Put it back together and dry-check it. Does it insert smoothly and drop free of its own weight when you press the mag button? Does it lock the slide open? Does the baseplate stay on in normal handling and function? A “no” answer at any point is a bad sign.

Blemishes such as the polymer delaminating from this magazine don’t interfere with function, so don’t worry about them.

Load it up. Does it hold as many rounds as it is supposed to? Do the cartridges strip off easily with thumb pressure?

Once your magazines pass those inspections, we get on to the only one that really counts: test-firing. Pistol magazines, if they are prone to malfunctions, will usually fail in the first two or three rounds or the last two or three rounds.

Load your magazines with three rounds and test-fire them.
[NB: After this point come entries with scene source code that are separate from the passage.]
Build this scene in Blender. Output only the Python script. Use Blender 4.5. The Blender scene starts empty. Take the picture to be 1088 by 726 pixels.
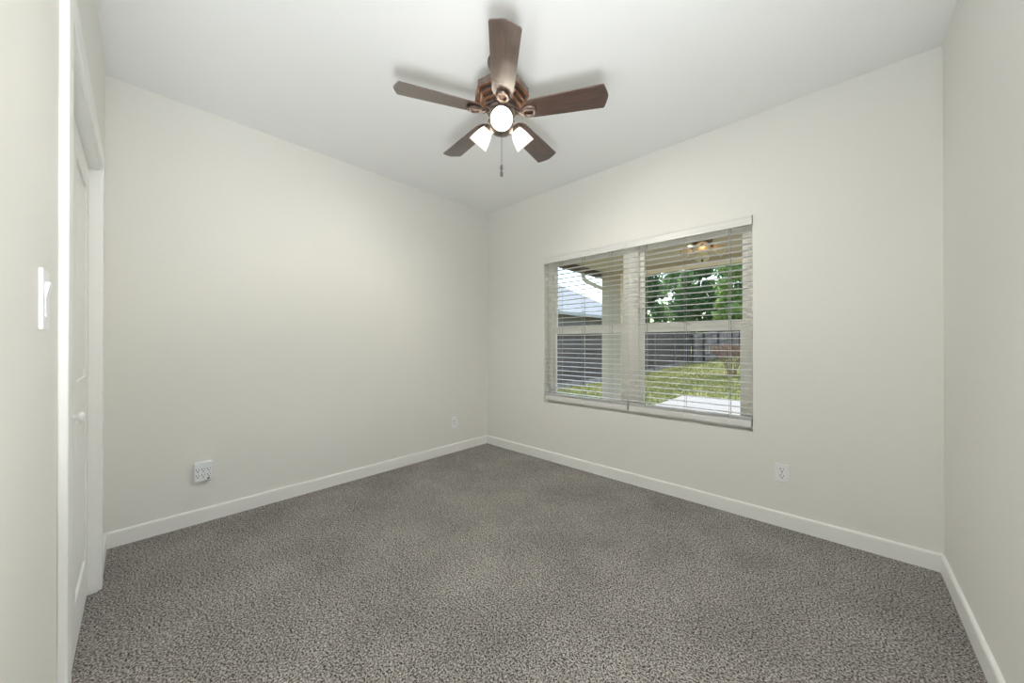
import bpy, bmesh, math, random
from mathutils import Vector, Matrix, Quaternion

S = bpy.context.scene
COL = S.collection
PI = math.pi
R = math.radians

# ------------------------------------------------------------------ camera
cam_d = bpy.data.cameras.new('camera'); cam = bpy.data.objects.new('camera', cam_d); COL.objects.link(cam)
cam_d.sensor_width = 36.0; cam_d.lens = 12.395; cam_d.shift_y = 0.00105
cam_d.clip_start = 0.02; cam_d.clip_end = 300
cam.location = (3.1111, -2.8705, 1.1877)
cam.rotation_euler = (R(90 + 0.165), 0, R(43.22))
S.camera = cam

# ------------------------------------------------------------------ exposure, sky, sun
S.view_settings.view_transform = 'Standard'
S.view_settings.look = 'None'
S.view_settings.exposure = 0.0
S.view_settings.gamma = 1.0
S.view_settings.use_curve_mapping = False
S.cycles.use_denoising = True
S.cycles.max_bounces = 12
S.cycles.diffuse_bounces = 7
S.cycles.transparent_max_bounces = 24
S.cycles.sample_clamp_indirect = 6.0

SKY_STRENGTH = 0.62
SUN_STRENGTH = 7.5
BULB = 1850.0
FILL_LIGHT = 380.0  # total energy of the added fill lights behind the camera

W_ = bpy.data.worlds.new('sky'); S.world = W_; W_.use_nodes = True
nt = W_.node_tree; nt.nodes.clear()
o_ = nt.nodes.new('ShaderNodeOutputWorld'); b_ = nt.nodes.new('ShaderNodeBackground')
sk = nt.nodes.new('ShaderNodeTexSky'); sk.sky_type = 'NISHITA'
sk.sun_disc = False; sk.sun_elevation = R(61); sk.sun_rotation = R(4); sk.air_density = 1.2; sk.dust_density = 2.0
b_.inputs['Strength'].default_value = SKY_STRENGTH
nt.links.new(sk.outputs[0], b_.inputs['Color']); nt.links.new(b_.outputs[0], o_.inputs['Surface'])

sun_d = bpy.data.lights.new('sun', 'SUN'); sun = bpy.data.objects.new('sun', sun_d); COL.objects.link(sun)
sun_d.energy = SUN_STRENGTH; sun_d.angle = R(0.6); sun_d.color = (1.0, 0.95, 0.87)
sd = Vector((0.06, 0.99, 0)).normalized() * math.cos(R(61)) + Vector((0, 0, math.sin(R(61))))
sun.rotation_euler = sd.to_track_quat('Z', 'Y').to_euler()
sun.location = (3, 12, 14)

# ------------------------------------------------------------------ sizes
W, D, H = 3.491, 3.0, 2.743
OX0, OX1, OZ0, OZ1 = 0.866, 2.662, 0.585, 2.066      # window opening
WT = 0.16                                            # outer wall thickness
DX0, DX1, DH = 0.50, 1.665, 2.03                     # closet opening in the near wall
HX0 = 2.42                                           # the near wall ends here; an added entry nook, opened to pass light, lies behind the camera


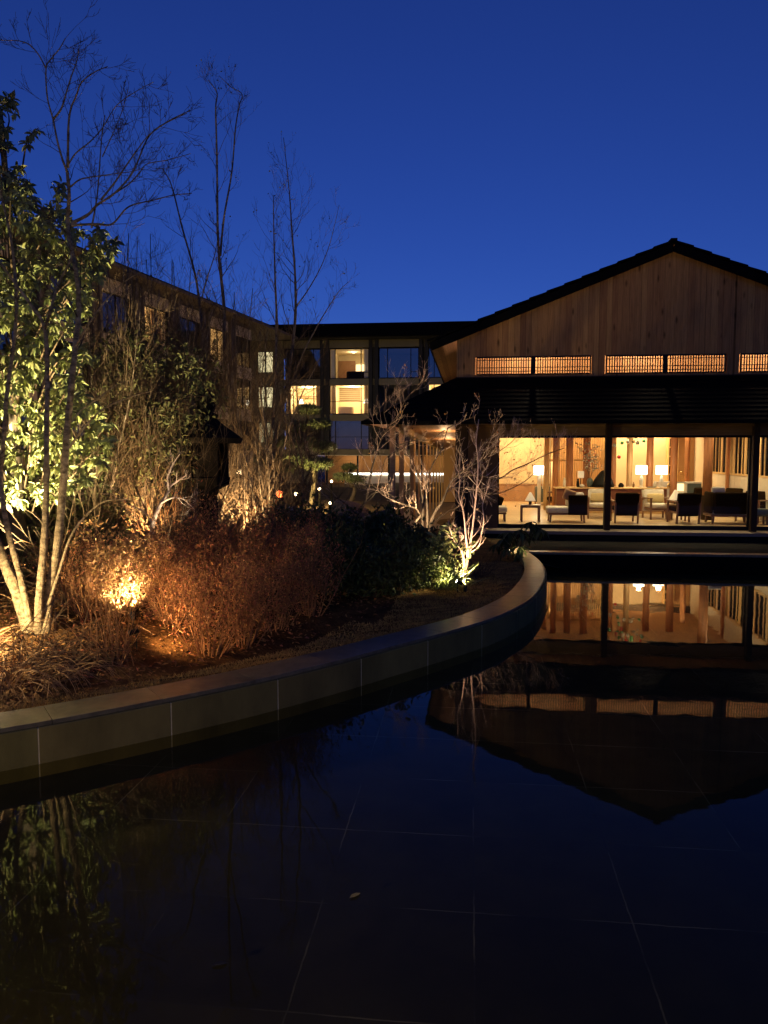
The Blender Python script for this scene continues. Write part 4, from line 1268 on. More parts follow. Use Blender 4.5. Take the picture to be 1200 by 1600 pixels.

Do this for 10 checks or so per magazine. (Yes, this can get expensive in ammo, but you want reliable magazines, right?) Once they all pass, load them fully and then fire only the top two or three.

Once they’ve all passed, strip the cartridges out until there are two or three rounds left, and then fire them as limp-wristed as possible. The magazines must feed and lock open regardless of how lightly you hold the pistol. Once they pass all the tests, you can introduce them to the rest of the magazines in your inventory.

Got bad mags? Dispose of them or mark them, but don’t let them get mixed in with your good magazines.

What if they don’t? Send them back or send them to a magazine tuner like Grams Engineering. In some cases you may find that the tubes are good but the internals are not so good (common in some high-capacity pistols), in which case you can order internal parts from Grams Engineering ( gramsengineering.com ) or Dawson Precision ( dawsonprecision. com ).

I have four magazines I took to a previous World Shoot when I was competing in Modified Division. Typical “short” STI mags hold only 16 rounds. Once tuned, they reliably held and fed 17 rounds each. Of course, any extra work adds cost. The parts and tuning of the magazines cost me as much as the mags themselves did. But at the International level, an extra round per magazine can be very comforting.